What could quite easily have become one of those too glossy portrayals of a single woman with a salon-fresh blow-dry winning at motherhood, is instead the opposite. Better Things is a low-key comedy that revels in the familiar ups and downs of life without making you feel shit about your own. That magic is thanks to its writer, director and star, Adlon, who drew from her own life as a working actress and single mother of three to tell this story.
Photo Courtesy of BBC Pictures
"No, I’m dating my daughters. They’re my love life," Sam tells a friend at an audition early in the first season. The eldest is Max (Mikey Madison), who revels in the teenage resentment young women feel entitled to express towards their mothers. Frankie (Hannah Alligood) is whip-smart, rather mean and in the middle. Duke (Olivia Edward) is the youngest and surprisingly foul-mouthed as you get to know her a little better.
We also learn that Sam’s erratic, ageing mother Phil (Celia Imrie) lives next door, which is as much a burden as it is a blessing in disguise. Sam’s life is wrapped around these four, who depend on her far more heavily than any of them cares to admit. It’s classic mum material that, instead of wallowing in the 'I work so hard and I’m underappreciated' schtick, finds hilarity in the mundanity of teenage and elderly dependents spontaneously combusting around you. There’s an episode in season two where Sam stages her own funeral to nudge her daughters into expressing how much she means to them. Indulgent? Of course. Touching? Absolutely, but in a way that doesn’t make you feel silly about falling for it.

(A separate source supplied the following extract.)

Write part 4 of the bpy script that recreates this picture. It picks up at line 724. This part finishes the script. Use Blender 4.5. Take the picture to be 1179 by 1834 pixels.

The first series aired in America on FX in 2016 but only arrived on the BBC this year, bringing with it new excitement about a third season under a new creative team, still led by Adlon but without Louis CK, with whom the network severed ties after season two. Just four episodes into the third series, though, and it was announced that Better Things had been renewed for a fourth instalment, due to hit TV screens next year. In the meantime you should get better acquainted with Adlon and the gloriously witty, insightful and understated world she’s created, because Better Things has a genius way of discussing love, life and womanhood that’ll resonate deeper in those 22-minute episodes than you anticipate.